The illustrations of arrangements described herein are intended to provide a general understanding of the structure of various embodiments, and they are not intended to serve as a complete description of all the elements and features of apparatus and systems that might make use of the structures described herein. Other arrangements may be utilized and derived therefrom, such that structural and logical substitutions and changes may be made without departing from the scope of this disclosure. Figures are also merely representational and may not be drawn to scale. Certain proportions thereof may be exaggerated, while others may be minimized. Accordingly, the specification and drawings are to be regarded in an illustrative rather than a restrictive sense.

Thus, although specific arrangements have been illustrated and described herein, it should be appreciated that any arrangement calculated to achieve the same purpose may be substituted for the specific arrangement shown. This disclosure is intended to cover any and all adaptations or variations of various embodiments and arrangements of the invention. Combinations of the above arrangements, and other arrangements not specifically described herein, will be apparent to those of skill in the art upon reviewing the above description. Therefore, it is intended that the disclosure is not limited to the particular arrangement(s) disclosed as the best mode contemplated for carrying out this invention, but that the invention will include all embodiments and arrangements falling within the scope of the appended claims.
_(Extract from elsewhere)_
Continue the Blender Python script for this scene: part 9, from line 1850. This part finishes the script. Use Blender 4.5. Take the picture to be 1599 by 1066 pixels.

The foregoing is provided for purposes of illustrating, explaining, and describing embodiments of this invention. Modifications and adaptations to these embodiments will be apparent to those skilled in the art and may be made without departing from the scope or spirit of this invention. Upon reviewing the aforementioned embodiments, it would be evident to an artisan with ordinary skill in the art that said embodiments can be modified, reduced, or enhanced without departing from the scope and spirit of the claims described below.